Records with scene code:
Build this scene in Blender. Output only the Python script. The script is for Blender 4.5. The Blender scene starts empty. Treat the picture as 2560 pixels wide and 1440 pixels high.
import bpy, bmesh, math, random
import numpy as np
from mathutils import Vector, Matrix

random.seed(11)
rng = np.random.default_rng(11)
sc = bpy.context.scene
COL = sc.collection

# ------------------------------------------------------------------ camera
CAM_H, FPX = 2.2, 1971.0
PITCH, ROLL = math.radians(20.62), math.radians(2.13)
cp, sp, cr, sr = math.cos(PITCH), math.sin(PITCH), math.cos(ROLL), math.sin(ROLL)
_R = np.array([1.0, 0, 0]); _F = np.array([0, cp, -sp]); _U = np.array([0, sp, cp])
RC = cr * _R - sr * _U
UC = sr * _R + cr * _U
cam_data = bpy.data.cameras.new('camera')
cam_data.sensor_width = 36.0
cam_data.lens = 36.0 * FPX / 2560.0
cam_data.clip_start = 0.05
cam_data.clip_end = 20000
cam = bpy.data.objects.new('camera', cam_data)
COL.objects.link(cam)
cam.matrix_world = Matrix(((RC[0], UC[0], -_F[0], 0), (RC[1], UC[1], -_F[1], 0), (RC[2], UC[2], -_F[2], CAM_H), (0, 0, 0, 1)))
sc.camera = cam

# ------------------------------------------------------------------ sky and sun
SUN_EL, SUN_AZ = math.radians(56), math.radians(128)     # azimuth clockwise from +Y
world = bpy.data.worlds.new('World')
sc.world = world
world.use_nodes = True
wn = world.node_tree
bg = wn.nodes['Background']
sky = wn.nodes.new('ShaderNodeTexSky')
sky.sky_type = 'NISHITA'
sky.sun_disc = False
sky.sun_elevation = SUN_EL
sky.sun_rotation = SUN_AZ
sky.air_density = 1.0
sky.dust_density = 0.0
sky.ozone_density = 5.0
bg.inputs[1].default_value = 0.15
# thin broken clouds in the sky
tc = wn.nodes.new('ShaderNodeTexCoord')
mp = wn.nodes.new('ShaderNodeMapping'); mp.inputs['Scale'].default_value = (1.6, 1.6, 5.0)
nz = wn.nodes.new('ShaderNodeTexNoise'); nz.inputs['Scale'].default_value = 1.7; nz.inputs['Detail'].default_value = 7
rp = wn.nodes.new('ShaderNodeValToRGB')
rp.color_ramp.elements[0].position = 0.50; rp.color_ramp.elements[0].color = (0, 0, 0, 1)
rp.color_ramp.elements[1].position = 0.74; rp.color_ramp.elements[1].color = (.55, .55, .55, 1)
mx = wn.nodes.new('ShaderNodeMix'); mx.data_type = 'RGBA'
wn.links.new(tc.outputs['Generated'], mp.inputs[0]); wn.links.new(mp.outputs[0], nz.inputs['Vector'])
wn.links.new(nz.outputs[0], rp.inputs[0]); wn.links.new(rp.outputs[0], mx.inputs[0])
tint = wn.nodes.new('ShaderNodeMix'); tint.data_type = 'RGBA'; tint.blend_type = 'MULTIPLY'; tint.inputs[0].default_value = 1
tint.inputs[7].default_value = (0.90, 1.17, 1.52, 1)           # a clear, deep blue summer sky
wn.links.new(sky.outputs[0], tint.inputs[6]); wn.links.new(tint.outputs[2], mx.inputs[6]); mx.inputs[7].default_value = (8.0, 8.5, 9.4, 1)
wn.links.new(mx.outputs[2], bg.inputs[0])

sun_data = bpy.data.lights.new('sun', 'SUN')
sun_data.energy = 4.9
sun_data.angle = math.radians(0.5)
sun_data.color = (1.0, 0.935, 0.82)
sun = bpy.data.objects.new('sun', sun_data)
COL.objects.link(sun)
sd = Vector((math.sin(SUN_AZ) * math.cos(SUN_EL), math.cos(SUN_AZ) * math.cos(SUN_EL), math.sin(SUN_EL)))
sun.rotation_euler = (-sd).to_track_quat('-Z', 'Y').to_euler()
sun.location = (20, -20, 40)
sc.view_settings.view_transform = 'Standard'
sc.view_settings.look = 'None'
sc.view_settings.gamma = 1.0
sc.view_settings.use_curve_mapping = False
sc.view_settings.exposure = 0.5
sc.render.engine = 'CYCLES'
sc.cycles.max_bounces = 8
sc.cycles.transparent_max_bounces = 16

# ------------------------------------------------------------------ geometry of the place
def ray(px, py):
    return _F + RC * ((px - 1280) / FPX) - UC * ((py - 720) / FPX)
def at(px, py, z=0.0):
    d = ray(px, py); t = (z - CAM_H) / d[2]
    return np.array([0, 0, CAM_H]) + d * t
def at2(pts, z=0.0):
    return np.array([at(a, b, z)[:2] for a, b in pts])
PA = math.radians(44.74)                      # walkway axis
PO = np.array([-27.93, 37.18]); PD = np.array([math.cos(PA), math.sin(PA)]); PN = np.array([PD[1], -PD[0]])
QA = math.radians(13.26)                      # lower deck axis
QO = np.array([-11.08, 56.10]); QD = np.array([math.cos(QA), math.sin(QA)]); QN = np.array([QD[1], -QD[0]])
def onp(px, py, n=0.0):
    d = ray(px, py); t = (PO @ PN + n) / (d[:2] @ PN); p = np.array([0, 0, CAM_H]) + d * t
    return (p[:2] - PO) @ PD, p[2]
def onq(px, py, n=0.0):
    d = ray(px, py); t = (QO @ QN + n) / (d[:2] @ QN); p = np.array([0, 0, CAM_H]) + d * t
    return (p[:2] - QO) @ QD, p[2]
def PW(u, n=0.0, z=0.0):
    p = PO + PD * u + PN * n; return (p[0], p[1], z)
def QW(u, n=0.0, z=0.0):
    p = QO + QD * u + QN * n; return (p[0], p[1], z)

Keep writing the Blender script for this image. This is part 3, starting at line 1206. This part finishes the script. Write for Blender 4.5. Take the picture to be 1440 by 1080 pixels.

Exercise directions: Go through the records above and retype each one exactly.

Completed task:
Build this scene in Blender. Output only the Python script. The script is for Blender 4.5. The Blender scene starts empty. Treat the picture as 2560 pixels wide and 1440 pixels high.
import bpy, bmesh, math, random
import numpy as np
from mathutils import Vector, Matrix

random.seed(11)
rng = np.random.default_rng(11)
sc = bpy.context.scene
COL = sc.collection

# ------------------------------------------------------------------ camera
CAM_H, FPX = 2.2, 1971.0
PITCH, ROLL = math.radians(20.62), math.radians(2.13)
cp, sp, cr, sr = math.cos(PITCH), math.sin(PITCH), math.cos(ROLL), math.sin(ROLL)
_R = np.array([1.0, 0, 0]); _F = np.array([0, cp, -sp]); _U = np.array([0, sp, cp])
RC = cr * _R - sr * _U
UC = sr * _R + cr * _U
cam_data = bpy.data.cameras.new('camera')
cam_data.sensor_width = 36.0
cam_data.lens = 36.0 * FPX / 2560.0
cam_data.clip_start = 0.05
cam_data.clip_end = 20000
cam = bpy.data.objects.new('camera', cam_data)
COL.objects.link(cam)
cam.matrix_world = Matrix(((RC[0], UC[0], -_F[0], 0), (RC[1], UC[1], -_F[1], 0), (RC[2], UC[2], -_F[2], CAM_H), (0, 0, 0, 1)))
sc.camera = cam

# ------------------------------------------------------------------ sky and sun
SUN_EL, SUN_AZ = math.radians(56), math.radians(128)     # azimuth clockwise from +Y
world = bpy.data.worlds.new('World')
sc.world = world
world.use_nodes = True
wn = world.node_tree
bg = wn.nodes['Background']
sky = wn.nodes.new('ShaderNodeTexSky')
sky.sky_type = 'NISHITA'
sky.sun_disc = False
sky.sun_elevation = SUN_EL
sky.sun_rotation = SUN_AZ
sky.air_density = 1.0
sky.dust_density = 0.0
sky.ozone_density = 5.0
bg.inputs[1].default_value = 0.15
# thin broken clouds in the sky
tc = wn.nodes.new('ShaderNodeTexCoord')
mp = wn.nodes.new('ShaderNodeMapping'); mp.inputs['Scale'].default_value = (1.6, 1.6, 5.0)
nz = wn.nodes.new('ShaderNodeTexNoise'); nz.inputs['Scale'].default_value = 1.7; nz.inputs['Detail'].default_value = 7
rp = wn.nodes.new('ShaderNodeValToRGB')
rp.color_ramp.elements[0].position = 0.50; rp.color_ramp.elements[0].color = (0, 0, 0, 1)
rp.color_ramp.elements[1].position = 0.74; rp.color_ramp.elements[1].color = (.55, .55, .55, 1)
mx = wn.nodes.new('ShaderNodeMix'); mx.data_type = 'RGBA'
wn.links.new(tc.outputs['Generated'], mp.inputs[0]); wn.links.new(mp.outputs[0], nz.inputs['Vector'])
wn.links.new(nz.outputs[0], rp.inputs[0]); wn.links.new(rp.outputs[0], mx.inputs[0])
tint = wn.nodes.new('ShaderNodeMix'); tint.data_type = 'RGBA'; tint.blend_type = 'MULTIPLY'; tint.inputs[0].default_value = 1
tint.inputs[7].default_value = (0.90, 1.17, 1.52, 1)           # a clear, deep blue summer sky
wn.links.new(sky.outputs[0], tint.inputs[6]); wn.links.new(tint.outputs[2], mx.inputs[6]); mx.inputs[7].default_value = (8.0, 8.5, 9.4, 1)
wn.links.new(mx.outputs[2], bg.inputs[0])

sun_data = bpy.data.lights.new('sun', 'SUN')
sun_data.energy = 4.9
sun_data.angle = math.radians(0.5)
sun_data.color = (1.0, 0.935, 0.82)
sun = bpy.data.objects.new('sun', sun_data)
COL.objects.link(sun)
sd = Vector((math.sin(SUN_AZ) * math.cos(SUN_EL), math.cos(SUN_AZ) * math.cos(SUN_EL), math.sin(SUN_EL)))
sun.rotation_euler = (-sd).to_track_quat('-Z', 'Y').to_euler()
sun.location = (20, -20, 40)
sc.view_settings.view_transform = 'Standard'
sc.view_settings.look = 'None'
sc.view_settings.gamma = 1.0
sc.view_settings.use_curve_mapping = False
sc.view_settings.exposure = 0.5
sc.render.engine = 'CYCLES'
sc.cycles.max_bounces = 8
sc.cycles.transparent_max_bounces = 16

# ------------------------------------------------------------------ geometry of the place
def ray(px, py):
    return _F + RC * ((px - 1280) / FPX) - UC * ((py - 720) / FPX)
def at(px, py, z=0.0):
    d = ray(px, py); t = (z - CAM_H) / d[2]
    return np.array([0, 0, CAM_H]) + d * t
def at2(pts, z=0.0):
    return np.array([at(a, b, z)[:2] for a, b in pts])
PA = math.radians(44.74)                      # walkway axis
PO = np.array([-27.93, 37.18]); PD = np.array([math.cos(PA), math.sin(PA)]); PN = np.array([PD[1], -PD[0]])
QA = math.radians(13.26)                      # lower deck axis
QO = np.array([-11.08, 56.10]); QD = np.array([math.cos(QA), math.sin(QA)]); QN = np.array([QD[1], -QD[0]])
def onp(px, py, n=0.0):
    d = ray(px, py); t = (PO @ PN + n) / (d[:2] @ PN); p = np.array([0, 0, CAM_H]) + d * t
    return (p[:2] - PO) @ PD, p[2]
def onq(px, py, n=0.0):
    d = ray(px, py); t = (QO @ QN + n) / (d[:2] @ QN); p = np.array([0, 0, CAM_H]) + d * t
    return (p[:2] - QO) @ QD, p[2]
def PW(u, n=0.0, z=0.0):
    p = PO + PD * u + PN * n; return (p[0], p[1], z)
def QW(u, n=0.0, z=0.0):
    p = QO + QD * u + QN * n; return (p[0], p[1], z)

Keep writing the Blender script for this image. This is part 3, starting at line 1206. This part finishes the script. Write for Blender 4.5. Take the picture to be 1440 by 1080 pixels.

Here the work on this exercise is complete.